Storage soon ready to replace gas-fired peakers: research

A recent report suggests that battery storage has significant opportunities to make inroads into markets currently served by gas-fired peaking plants. GTM Research has found that, with about 120 GW of gas-fired peaker plants in the US, the fleet has a median capacity factor of just 3%.

Within 9 years, 4-hour storage always wins over gas-fired peakers on cost. 4-hour storage would be enough to meet peaker needs about 40% of the time GTM notes that 91.5 GW worth, or 84% of that total capacity, had an average capacity factor of 10% or less. 73%, or 80 GW of that capacity is used for 8 hours at a time or less, every time it’s started up. In other words, most of the time these peaker plants ran for a length of time that a battery storage facility could also supply before the batteries were drained.

          Then, looking at capacity factor plus run time together, 67% of those peaker plants were used less than 10% of the time and never ran for more than 8 hours at a time. Looking at the median for those figures, median capacity factor was 3%, and median duration of a unit’s operation per start, i.e., every time it ran, was 5.2 hours.

          The US has 20 additional GW of gas peakers planned for the next decade, GTM says. Under GTM’S aggressive price scenario, 82% of 8-hour storage would be competitive on price with gas-fired peakers by 2026.

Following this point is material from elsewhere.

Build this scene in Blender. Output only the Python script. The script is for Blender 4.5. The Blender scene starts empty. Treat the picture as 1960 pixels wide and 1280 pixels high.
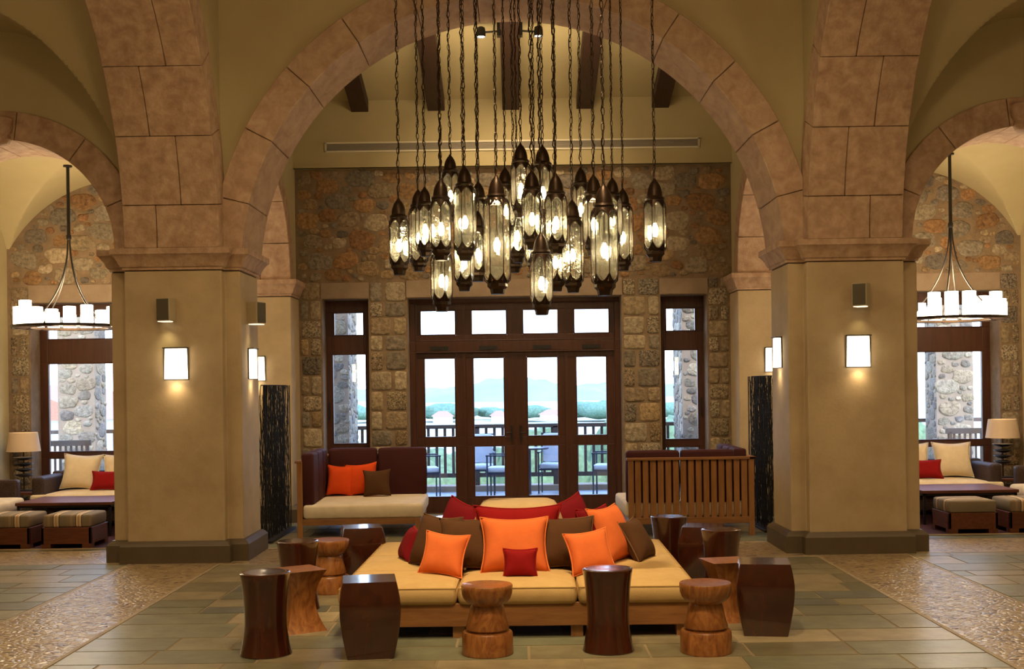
import bpy, bmesh, math, random
from math import pi, sin, cos, sqrt, radians as R
from mathutils import Vector, Matrix
D = bpy.data; S = bpy.context.scene; COL = S.collection

# ------------------------------------------------------------------ camera
TH = .0138
cam_d = D.cameras.new('camera'); cam = D.objects.new('camera', cam_d); COL.objects.link(cam)
cam_d.sensor_fit = 'HORIZONTAL'; cam_d.sensor_width = 36; cam_d.lens = 36 * 2300 / 1960
cam_d.shift_x = -6.7 / 1960; cam_d.shift_y = 101 / 1960
cam_d.clip_end = 4000; cam_d.clip_start = .05
cam.location = (0, 0, 1.65); cam.rotation_euler = (pi / 2, TH, 0)
S.camera = cam

# ------------------------------------------------------------------ world, exposure
S.view_settings.view_transform = 'Standard'; S.view_settings.look = 'None'
S.view_settings.gamma = 1; S.view_settings.exposure = .15; S.view_settings.use_curve_mapping = False
W = D.worlds.new('sky'); S.world = W; W.use_nodes = True
nt = W.node_tree; bg = nt.nodes['Background']
tc = nt.nodes.new('ShaderNodeTexCoord'); sp = nt.nodes.new('ShaderNodeSeparateXYZ'); rp = nt.nodes.new('ShaderNodeValToRGB')
nt.links.new(tc.outputs['Generated'], sp.inputs[0]); nt.links.new(sp.outputs['Z'], rp.inputs[0]); nt.links.new(rp.outputs[0], bg.inputs['Color'])
rp.color_ramp.elements[0].position = 0; rp.color_ramp.elements[0].color = (.66, .82, 1, 1)
rp.color_ramp.elements[1].position = .6; rp.color_ramp.elements[1].color = (.30, .50, 1, 1)
bg.inputs['Strength'].default_value = 6.5

def light(name, kind, loc, energy, color, size=.1, rot=None, target=None, spot=None, blend=.6, shape=None, size_y=None):
    l = D.lights.new(name, kind); l.energy = energy; l.color = color
    if kind == 'AREA':
        l.size = size
        if size_y: l.shape = 'RECTANGLE'; l.size_y = size_y
    elif kind == 'SUN': l.angle = size
    else: l.shadow_soft_size = size
    if kind == 'SPOT': l.spot_size = R(spot); l.spot_blend = blend
    o = D.objects.new(name, l); COL.objects.link(o); o.location = loc
    if target is not None:
        o.rotation_euler = (Vector(target) - Vector(loc)).to_track_quat('-Z', 'Y').to_euler()
    elif rot: o.rotation_euler = rot
    return o
WARM = (1, .69, .37); WARM2 = (1, .74, .42); AMB = (1, .60, .26)
light('sun', 'SUN', (0, 60, 40), 4.5, (1, .97, .92), R(2), target=(-14, 88, 0))
# unseen warm lights added to brighten the hall and aisles
light('key_spot_daybed', 'SPOT', (0, 7.3, 6.9), 1150, WARM2, .12, target=(0, 9.0, .3), spot=36, blend=.8)  # added key spot for the pool of light on the daybed
light('fill_spot_front', 'SPOT', (0, 4.4, 6.9), 620, WARM2, .15, target=(0, 7.3, 0), spot=62, blend=1)
for s in (-1, 1):
    light('fill_spot_pillar', 'SPOT', (s * 2.2, 6.2, 6.9), 210, WARM, .2, target=(s * 3.0, 11.4, 2.0), spot=52, blend=1)
    light('fill_spot_aisle_front', 'SPOT', (s * 5, 8.8, 4.9), 110, WARM, .2, target=(s * 4.9, 9.4, 0), spot=110, blend=1)
    light('fill_spot_side', 'SPOT', (s * 1.9, 3.5, 6.9), 430, WARM2, .2, target=(s * 2.6, 7.2, 0), spot=60, blend=1)
    light('fill_spot_nave_rear', 'SPOT', (s * 1.2, 12.9, 5.8), 420, WARM2, .1, target=(s * 1.8, 14.4, .4), spot=60, blend=1)
light('fill_sloping_ceiling', 'AREA', (0, 13.2, 4.9), 22, WARM2, 2.5, target=(0, 14.6, 7), size_y=.5)  # added area fill turned up at the sloping ceiling, no fixture
light('hall_fill', 'POINT', (0, 4.6, 5.6), 160, WARM, .5)  # unseen point light added to lift the upper hall evenly
for s in (-1, 1): light('aisle_fill', 'POINT', (s * 5, 7.6, 3.3), 42, WARM, .3)  # soft unseen point lights added to brighten the aisle arch walls
light('hall_bounce', 'AREA', (0, 1.5, 6.8), 70, WARM, 4, target=(0, 6, 1.0), size_y=3)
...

          GTM’S analysis is based on lithium-ion batteries. Other technologies would result in a somewhat different analysis. For example, the research firm explains, flow batteries can easily add more capacity to accommodate longer peak demand. It’s also possible for gas plant facilities to add battery storage for their faster response times. In addition, adding the other potential values that storage can fulfil, such as energy arbitrage or ancillary services, changes the analysis in a still more favourable direction for storage.